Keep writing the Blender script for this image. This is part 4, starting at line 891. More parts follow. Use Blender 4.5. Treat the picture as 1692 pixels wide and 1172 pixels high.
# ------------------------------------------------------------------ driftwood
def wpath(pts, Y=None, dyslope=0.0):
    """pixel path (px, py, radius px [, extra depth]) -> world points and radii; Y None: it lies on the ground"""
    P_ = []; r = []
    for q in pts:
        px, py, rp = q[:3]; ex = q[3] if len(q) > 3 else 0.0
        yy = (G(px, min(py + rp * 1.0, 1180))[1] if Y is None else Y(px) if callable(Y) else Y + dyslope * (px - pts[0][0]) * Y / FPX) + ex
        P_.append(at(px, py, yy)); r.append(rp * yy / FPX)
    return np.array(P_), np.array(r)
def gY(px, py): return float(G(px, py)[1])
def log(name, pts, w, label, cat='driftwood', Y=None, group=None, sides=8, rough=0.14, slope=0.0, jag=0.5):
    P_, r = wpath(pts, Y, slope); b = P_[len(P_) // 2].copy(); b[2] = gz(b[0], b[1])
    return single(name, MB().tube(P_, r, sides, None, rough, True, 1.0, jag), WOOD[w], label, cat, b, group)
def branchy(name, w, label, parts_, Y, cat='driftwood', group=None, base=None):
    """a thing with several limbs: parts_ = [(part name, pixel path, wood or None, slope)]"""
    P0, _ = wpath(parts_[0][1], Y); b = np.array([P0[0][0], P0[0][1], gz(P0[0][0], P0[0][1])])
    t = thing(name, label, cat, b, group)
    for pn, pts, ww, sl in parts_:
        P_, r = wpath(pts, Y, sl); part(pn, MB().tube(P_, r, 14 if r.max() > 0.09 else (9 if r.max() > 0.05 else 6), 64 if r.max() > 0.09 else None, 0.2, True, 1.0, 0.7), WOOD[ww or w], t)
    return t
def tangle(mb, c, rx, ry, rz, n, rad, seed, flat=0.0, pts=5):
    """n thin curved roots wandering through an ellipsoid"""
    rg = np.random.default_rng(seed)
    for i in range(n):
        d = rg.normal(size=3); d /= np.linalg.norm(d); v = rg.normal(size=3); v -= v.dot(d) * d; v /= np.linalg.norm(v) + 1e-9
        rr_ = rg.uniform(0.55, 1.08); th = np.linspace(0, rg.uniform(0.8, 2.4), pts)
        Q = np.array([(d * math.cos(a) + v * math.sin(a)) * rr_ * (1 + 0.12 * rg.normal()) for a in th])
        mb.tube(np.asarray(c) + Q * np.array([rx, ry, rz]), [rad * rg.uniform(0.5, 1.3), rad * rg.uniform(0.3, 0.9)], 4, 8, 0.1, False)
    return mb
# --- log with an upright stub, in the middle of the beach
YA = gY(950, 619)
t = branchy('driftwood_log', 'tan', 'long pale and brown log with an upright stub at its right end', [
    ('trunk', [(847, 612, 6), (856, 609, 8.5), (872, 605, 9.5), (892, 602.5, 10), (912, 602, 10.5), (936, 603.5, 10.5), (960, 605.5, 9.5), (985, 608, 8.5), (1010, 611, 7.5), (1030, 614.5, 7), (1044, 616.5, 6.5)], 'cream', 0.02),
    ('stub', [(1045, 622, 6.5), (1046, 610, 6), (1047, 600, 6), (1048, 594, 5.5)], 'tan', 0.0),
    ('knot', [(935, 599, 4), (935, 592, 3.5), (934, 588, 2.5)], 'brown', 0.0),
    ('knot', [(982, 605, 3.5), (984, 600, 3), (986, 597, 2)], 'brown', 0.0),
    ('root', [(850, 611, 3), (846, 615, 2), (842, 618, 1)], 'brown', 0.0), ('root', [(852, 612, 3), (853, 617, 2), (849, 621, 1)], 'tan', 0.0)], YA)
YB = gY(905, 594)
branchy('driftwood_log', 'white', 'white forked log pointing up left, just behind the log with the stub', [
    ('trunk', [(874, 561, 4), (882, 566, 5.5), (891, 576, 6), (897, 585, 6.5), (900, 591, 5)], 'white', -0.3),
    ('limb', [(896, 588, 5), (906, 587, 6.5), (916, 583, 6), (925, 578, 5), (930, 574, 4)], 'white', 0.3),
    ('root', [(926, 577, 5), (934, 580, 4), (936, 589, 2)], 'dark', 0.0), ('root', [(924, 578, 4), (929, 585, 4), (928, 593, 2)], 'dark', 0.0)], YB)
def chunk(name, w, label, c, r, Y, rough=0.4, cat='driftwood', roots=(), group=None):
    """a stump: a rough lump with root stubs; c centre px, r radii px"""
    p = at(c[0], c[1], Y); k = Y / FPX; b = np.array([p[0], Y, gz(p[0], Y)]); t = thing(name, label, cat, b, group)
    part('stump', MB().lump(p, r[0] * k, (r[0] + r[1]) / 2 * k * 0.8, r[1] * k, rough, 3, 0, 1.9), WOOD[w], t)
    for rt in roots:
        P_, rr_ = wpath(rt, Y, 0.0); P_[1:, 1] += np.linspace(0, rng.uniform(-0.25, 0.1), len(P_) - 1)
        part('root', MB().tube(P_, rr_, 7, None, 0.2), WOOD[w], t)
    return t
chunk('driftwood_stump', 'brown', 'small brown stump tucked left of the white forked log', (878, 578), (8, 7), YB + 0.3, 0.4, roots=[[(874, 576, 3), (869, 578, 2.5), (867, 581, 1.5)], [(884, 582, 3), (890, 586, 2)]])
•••
Instruction
Reproduce the material in full, with no word added or dropped.

Expected answer
Keep writing the Blender script for this image. This is part 4, starting at line 891. More parts follow. Use Blender 4.5. Treat the picture as 1692 pixels wide and 1172 pixels high.
# ------------------------------------------------------------------ driftwood
def wpath(pts, Y=None, dyslope=0.0):
    """pixel path (px, py, radius px [, extra depth]) -> world points and radii; Y None: it lies on the ground"""
    P_ = []; r = []
    for q in pts:
        px, py, rp = q[:3]; ex = q[3] if len(q) > 3 else 0.0
        yy = (G(px, min(py + rp * 1.0, 1180))[1] if Y is None else Y(px) if callable(Y) else Y + dyslope * (px - pts[0][0]) * Y / FPX) + ex
        P_.append(at(px, py, yy)); r.append(rp * yy / FPX)
    return np.array(P_), np.array(r)
def gY(px, py): return float(G(px, py)[1])
def log(name, pts, w, label, cat='driftwood', Y=None, group=None, sides=8, rough=0.14, slope=0.0, jag=0.5):
    P_, r = wpath(pts, Y, slope); b = P_[len(P_) // 2].copy(); b[2] = gz(b[0], b[1])
    return single(name, MB().tube(P_, r, sides, None, rough, True, 1.0, jag), WOOD[w], label, cat, b, group)
def branchy(name, w, label, parts_, Y, cat='driftwood', group=None, base=None):
    """a thing with several limbs: parts_ = [(part name, pixel path, wood or None, slope)]"""
    P0, _ = wpath(parts_[0][1], Y); b = np.array([P0[0][0], P0[0][1], gz(P0[0][0], P0[0][1])])
    t = thing(name, label, cat, b, group)
    for pn, pts, ww, sl in parts_:
        P_, r = wpath(pts, Y, sl); part(pn, MB().tube(P_, r, 14 if r.max() > 0.09 else (9 if r.max() > 0.05 else 6), 64 if r.max() > 0.09 else None, 0.2, True, 1.0, 0.7), WOOD[ww or w], t)
    return t
def tangle(mb, c, rx, ry, rz, n, rad, seed, flat=0.0, pts=5):
    """n thin curved roots wandering through an ellipsoid"""
    rg = np.random.default_rng(seed)
    for i in range(n):
        d = rg.normal(size=3); d /= np.linalg.norm(d); v = rg.normal(size=3); v -= v.dot(d) * d; v /= np.linalg.norm(v) + 1e-9
        rr_ = rg.uniform(0.55, 1.08); th = np.linspace(0, rg.uniform(0.8, 2.4), pts)
        Q = np.array([(d * math.cos(a) + v * math.sin(a)) * rr_ * (1 + 0.12 * rg.normal()) for a in th])
        mb.tube(np.asarray(c) + Q * np.array([rx, ry, rz]), [rad * rg.uniform(0.5, 1.3), rad * rg.uniform(0.3, 0.9)], 4, 8, 0.1, False)
    return mb
# --- log with an upright stub, in the middle of the beach
YA = gY(950, 619)
t = branchy('driftwood_log', 'tan', 'long pale and brown log with an upright stub at its right end', [
    ('trunk', [(847, 612, 6), (856, 609, 8.5), (872, 605, 9.5), (892, 602.5, 10), (912, 602, 10.5), (936, 603.5, 10.5), (960, 605.5, 9.5), (985, 608, 8.5), (1010, 611, 7.5), (1030, 614.5, 7), (1044, 616.5, 6.5)], 'cream', 0.02),
    ('stub', [(1045, 622, 6.5), (1046, 610, 6), (1047, 600, 6), (1048, 594, 5.5)], 'tan', 0.0),
    ('knot', [(935, 599, 4), (935, 592, 3.5), (934, 588, 2.5)], 'brown', 0.0),
    ('knot', [(982, 605, 3.5), (984, 600, 3), (986, 597, 2)], 'brown', 0.0),
    ('root', [(850, 611, 3), (846, 615, 2), (842, 618, 1)], 'brown', 0.0), ('root', [(852, 612, 3), (853, 617, 2), (849, 621, 1)], 'tan', 0.0)], YA)
YB = gY(905, 594)
branchy('driftwood_log', 'white', 'white forked log pointing up left, just behind the log with the stub', [
    ('trunk', [(874, 561, 4), (882, 566, 5.5), (891, 576, 6), (897, 585, 6.5), (900, 591, 5)], 'white', -0.3),
    ('limb', [(896, 588, 5), (906, 587, 6.5), (916, 583, 6), (925, 578, 5), (930, 574, 4)], 'white', 0.3),
    ('root', [(926, 577, 5), (934, 580, 4), (936, 589, 2)], 'dark', 0.0), ('root', [(924, 578, 4), (929, 585, 4), (928, 593, 2)], 'dark', 0.0)], YB)
def chunk(name, w, label, c, r, Y, rough=0.4, cat='driftwood', roots=(), group=None):
    """a stump: a rough lump with root stubs; c centre px, r radii px"""
    p = at(c[0], c[1], Y); k = Y / FPX; b = np.array([p[0], Y, gz(p[0], Y)]); t = thing(name, label, cat, b, group)
    part('stump', MB().lump(p, r[0] * k, (r[0] + r[1]) / 2 * k * 0.8, r[1] * k, rough, 3, 0, 1.9), WOOD[w], t)
    for rt in roots:
        P_, rr_ = wpath(rt, Y, 0.0); P_[1:, 1] += np.linspace(0, rng.uniform(-0.25, 0.1), len(P_) - 1)
        part('root', MB().tube(P_, rr_, 7, None, 0.2), WOOD[w], t)
    return t
chunk('driftwood_stump', 'brown', 'small brown stump tucked left of the white forked log', (878, 578), (8, 7), YB + 0.3, 0.4, roots=[[(874, 576, 3), (869, 578, 2.5), (867, 581, 1.5)], [(884, 582, 3), (890, 586, 2)]])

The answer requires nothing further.